Cette méthode paraît bien plus efficace que celle des quotas qui ne durent qu’un temps et dont la suppression entraine la faillite du secteur concerné, comme ce fut le cas de l’industrie textile après la levée des quotas d’importations chinoises en 2005. Karel de Gucht a eu raison de rappeler le 2 septembre dernier à l’Université du MEDEF sur le campus d’HEC que l’OMC – en dépit d’une règle paralysante d’unanimité à plus de 150 Etats membres – est plus qu’un forum, c’est un lieu incontournable d’arbitrage. La crédibilité de son panel le fait regarder comme un véritable tribunal commercial international. C’est ainsi grâce à lui que l’Europe a gagné des points dans la querelle Airbus/Boeing. Elle a également à travers ce panel pu plusieurs fois faire avaliser les mesures anti-dumping prises à l’encontre de la Chine dont les exportations d’acier, par exemple, se faisaient à des prix excessivement bas. Mais les procédures anti-dumping sont d’une longueur inadaptée à l’urgence des problèmes soulevés. Et on ne peut les multiplier à l’infini, alors que la question des aides allouées par le gouvernement aux entreprises nationales appelle des solutions plus rapides.

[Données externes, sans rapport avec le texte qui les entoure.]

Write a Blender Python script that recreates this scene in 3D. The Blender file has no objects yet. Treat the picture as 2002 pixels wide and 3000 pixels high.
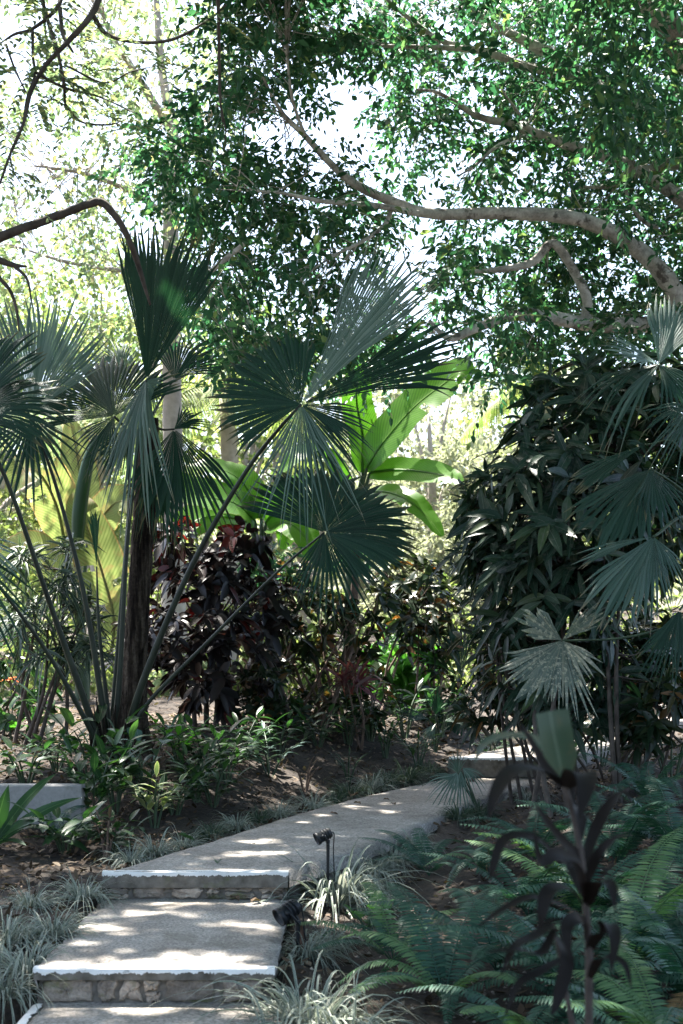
import bpy, math, random
import numpy as np
from mathutils import Vector
rng = np.random.default_rng(11)
random.seed(11)
C = bpy.context.scene.collection
D = bpy.data
PI = math.pi
F, CX, HY, ZC = 3264.0, 784.0, 1500.0, 1.3       # lens in picture units, eye height


def P(px, py, Y):
    return np.array([(px - CX) / F * Y, Y, ZC + (HY - py) / F * Y])


def nz(v):
    v = np.asarray(v, float)
    return v / np.maximum(np.linalg.norm(v, axis=-1, keepdims=True), 1e-9)


def sstep(a, b, x):
    t = np.clip((np.asarray(x, float) - a) / (b - a), 0, 1)
    return t * t * (3 - 2 * t)


def U(a, b, n=None):
    return rng.uniform(a, b, n)


# ------------------------------------------------------------------ terrain
LEFT = np.array([(-1.27, 3.5), (-1.27, 7.5), (-.915, 8.44), (-.268, 10.43), (.236, 11.66), (1.0, 13.25), (1.9, 15.0), (2.75, 16.9), (3.9, 18.6), (5.2, 20.5)])
RIGHT = np.array([(-.28, 3.5), (-.28, 7.5), (.16, 8.5), (.657, 9.93), (1.04, 11.1), (1.95, 13.1), (2.8, 14.7), (3.6, 16.5), (4.7, 18.3), (6.0, 20.0)])


def bumps(x, y):
    return (.035 * np.sin(1.7 * x + .6) * np.cos(1.3 * y + .2) + .02 * np.sin(4.1 * x + 2.2 * y) * np.cos(3.3 * y - 1.4 * x)
            + .008 * np.sin(11 * x + 3 * y) * np.sin(9 * y - 4 * x))


def G(x, y):
    x = np.asarray(x, float)
    y = np.asarray(y, float)
    base = np.interp(y, [0, 3, 5.5, 6.2, 7.5, 9, 12, 14.5, 17, 20, 26, 45, 70, 400], [-.35, -.3, -.17, -.06, .0, .07, .13, .29, .42, .5, .6, 1.6, 3.5, 6])
    xl = np.interp(y, LEFT[:, 1], LEFT[:, 0])
    xr = np.interp(y, RIGHT[:, 1], RIGHT[:, 0])
    left = sstep(.15, 2.0, xl - x) * (.3 * sstep(8.5, 12, y) - .22 * sstep(16, 20, y) + .06)
    left = left - .22 * sstep(.1, .5, xl - x) * sstep(6.3, 5.6, y)
    right = sstep(.2, 1.8, x - xr) * (.3 * sstep(6.5, 9.2, y) - .2 * sstep(14, 20, y)) - .07 * sstep(.0, .25, x - xr) * sstep(14, 11, y)
    z = base + left + right + bumps(x, y)
    on = sstep(-.06, .06, x - xl) * sstep(-.06, .06, xr - x) * sstep(24, 20.3, y)
    lo = np.interp(y, [0, 5.8, 5.9, 7.45, 7.6, 13, 13.3, 16.5, 17, 18.3, 18.8], [-.4, -.4, -.2, -.2, -.05, -.05, .12, .12, .27, .27, .4])
    z = z * (1 - on) + np.minimum(z, lo) * on
    # the lower flight that leaves to the left at the very bottom
    off = sstep(-2.75, -2.65, x) * sstep(-1.2, -1.3, x) * sstep(5.95, 5.85, y)
    return z * (1 - off) + np.minimum(z, -.5) * off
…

D’où deux propositions pour le court et le moyen terme :
- Réactiver le principe de réciprocité dans le cadre des relations commerciales bilatérales entre l’UE et ses partenaires commerciaux, même si l’on ne doit pas désespérer de voir de nouveau ces relations s’organiser dans le cadre multilatéral de l’OMC.
- Œuvrer pour que l’OMC passe du vote à l’unanimité au vote à la majorité et pour que son panel s’affirme quant à lui comme une véritable autorité mondiale de la concurrence.